Bunschoten-Spakenburg, maar ook Curaçao, Marokko en de Molukken. De familie – al of niet aangetrouwd – van de Hilversumse Kato van der Schuyt (1996) is een kleurrijke mix van culturen. Dat bood haar volop inspiratie voor een indrukwekkend afstudeerproject.
Oer-Hollands
En dan te bedenken dat Kato aanvankelijk een beetje jaloers was op haar medestudenten – een Chinese, een half Keniaanse-half Italiaanse en een voormalige vluchteling uit Syrië – vanwege hun, in haar ogen, interessantere culturele achtergronden. “We waren met z’n vieren aan het sparren over mogelijke onderwerpen voor onze afstudeerprojecten en ik kwam moeilijk op gang. Tijdens mijn studie Graphic Design had ik veel interesse in film, fotografie, fashion en ruimtelijk ontwerp. Ik zocht een onderwerp waarin al die thema’s samenkwamen. In het voorbereidend onderzoek met mijn medestudenten werd er veelvuldig gesproken over culturele bagage. Ik mopperde toen nog dat zij makkelijk praten hadden met hun geweldige kleurrijke achtergrond, terwijl ik oer-Hollands ben,” lacht Kato. Blond, blauwe ogen, Nederlandse ouders: daar viel op dat vlak weinig eer te behalen, zo leek. Totdat Kato zich wat meer ging verdiepen in die ‘saaie, oer-Hollandse’ familiegeschiedenis.
Mooie mix
De familie van moeders kant komt oorspronkelijk uit Bunschoten-Spakenburg, wat natuurlijk best interessant is. De andere helft van de (aangetrouwde) familie is een multiculturele mix van vooral Molukkers en Antillianen. Zo is haar eigen partner, Jaimey, half Antilliaans, half Marokkaans, terwijl Daily, de partner van haar zusje Kiki, eveneens Antilliaanse roots heeft. Twee tantes zijn getrouwd met Molukse mannen, waardoor Kato half Molukse nichtjes en een neefje heeft. Een neef van haar moeder, nu weduwnaar, was getrouwd met een Antilliaanse. En als klap op de vuurpijl kreeg Kato tijdens het maken van haar afstudeerproject nóg een nichtje: zus Kiki werd moeder van de kleine Coco, die dus half Antilliaans, half Nederlands is. Hoezo oersaai? “Er is eigenlijk geen groter contrast denkbaar dan tussen de rechtlijnige Spakenburgse kant en die andere kant van mijn familie, die multiculturele mix.”
Klederdracht
Kato besloot deze twee uitersten in beeld te brengen; ze zocht alleen nog naar een goede modus.

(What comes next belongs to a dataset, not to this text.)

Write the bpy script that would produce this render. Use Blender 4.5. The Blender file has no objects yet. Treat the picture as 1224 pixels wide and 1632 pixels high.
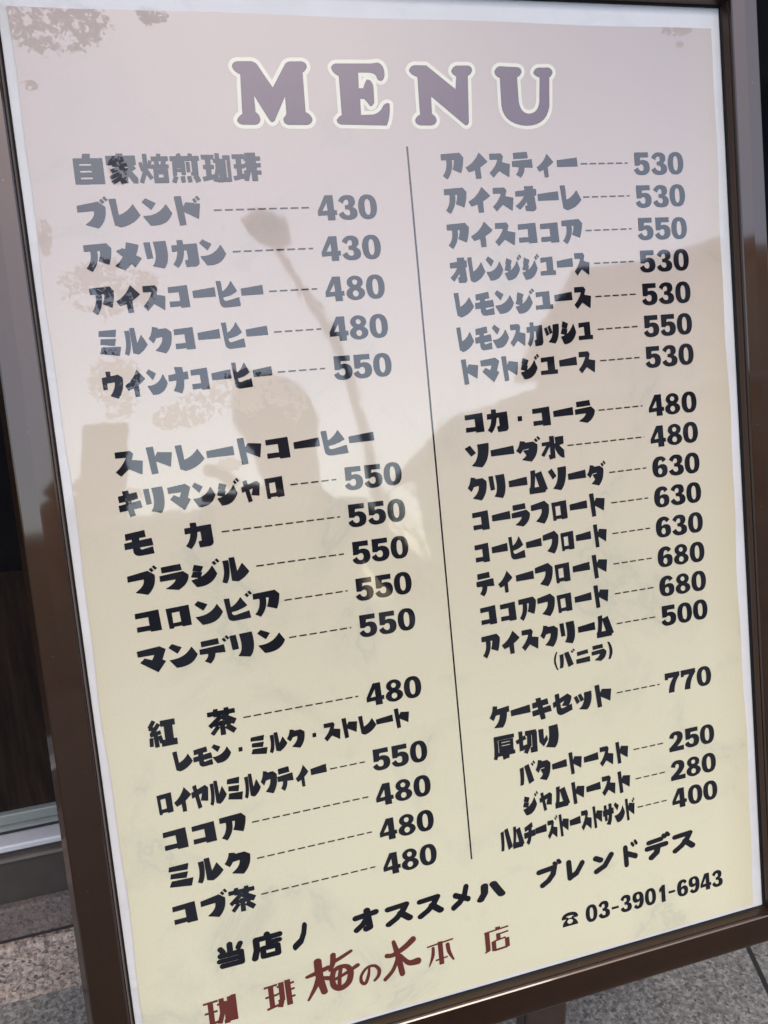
import bpy, bmesh, math, random, re
from mathutils import Vector, Matrix
from mathutils.geometry import delaunay_2d_cdt

random.seed(7)
SC = bpy.context.scene
COL = SC.collection
rad = math.radians

# ------------------------------------------------------------------ camera, sky, sun, exposure
TILT = rad(12.0)            # the board leans back
Z0 = 0.30                   # lower edge of the printed sheet above the ground
PW, PH = 594.0, 842.0       # printed sheet, millimetres
BOARD = Matrix.Translation((0, 0, Z0)) @ Matrix.Rotation(rad(90) - TILT, 4, 'X')

cd = bpy.data.cameras.new('camera')
cam = bpy.data.objects.new('camera', cd)
COL.objects.link(cam)
_c = Vector((0.04278 - 0.297, 0.52660, 0.71028))
_r = Vector((0.95445, -0.09412, 0.28313)).normalized()
_d = Vector((-0.12154, -0.98929, 0.08087))
_f = Vector((0.27248, -0.11159, -0.95567)).normalized()
_d = _f.cross(_r).normalized()
m = Matrix(((_r.x, -_d.x, -_f.x, _c.x), (_r.y, -_d.y, -_f.y, _c.y), (_r.z, -_d.z, -_f.z, _c.z), (0, 0, 0, 1)))
cam.matrix_world = BOARD @ m
cd.sensor_fit = 'VERTICAL'
cd.sensor_height = 36.0
cd.lens = 1400.0 / 1632.0 * 36.0
cd.clip_start = 0.02
cd.clip_end = 400
SC.camera = cam

SUN_EL, SUN_AZ = rad(52), rad(168)      # azimuth measured from +Y towards +X
w = bpy.data.worlds.new('World')
SC.world = w
w.use_nodes = True
nt = w.node_tree
nt.nodes.clear()
sky = nt.nodes.new('ShaderNodeTexSky')
sky.sky_type = 'NISHITA'
sky.sun_disc = False
sky.sun_elevation = SUN_EL
sky.sun_rotation = SUN_AZ
sky.air_density = 1.0
sky.dust_density = 2.0
sky.ozone_density = 1.0
bg = nt.nodes.new('ShaderNodeBackground')
bg.inputs['Strength'].default_value = 0.15
out = nt.nodes.new('ShaderNodeOutputWorld')
nt.links.new(sky.outputs[0], bg.inputs['Color'])
nt.links.new(bg.outputs[0], out.inputs['Surface'])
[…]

Ze ontdekte dat een nicht van haar oma, uit Bunschoten-Spakenburg, een van de jongste vrouwen is die nog dagelijks volledig in klederdracht gehuld is. “Ik vind klederdracht heel fascinerend, ook vanuit mijn belangstelling voor mode. Wij kennen klederdracht in Nederland, maar natuurlijk hebben andere culturen eveneens hun traditionele kleding. Het leek me, toen nog, een mooi idee om daar een documentaire over te maken. Over drie verschillende culturen met hun eigen klederdracht.”
Opvallende elementen
Kato besteedde veel tijd aan research naar de drie klederdrachten en dat was, ook vanwege de coronabeperkingen, niet altijd even eenvoudig. Gelukkig kon ze het grote familienetwerk inzetten. Uiteindelijk koos ze uit elke klederdracht het meest opvallende element. De Spakenburgse kraplap, de Molukse tjanela’s (sloffen met omhoog stekende punten) en de Antilliaanse hoofddoek leverden belangrijke inspiratie op voor haar zelfontworpen kostuum. Ook bedacht ze een eigen logo waarmee ze op de werkplaatsen van school de stoffen zelf bedrukte en waarvan ze gespen maakte uit metaal. “Ik studeerde per slot van rekening wel af bij Graphic Design,” lacht Kato. Omdat het lang niet duidelijk was of het afstuderen online zou geschieden, besloot Kato om diverse modellen in het nieuwe familiekostuum te filmen.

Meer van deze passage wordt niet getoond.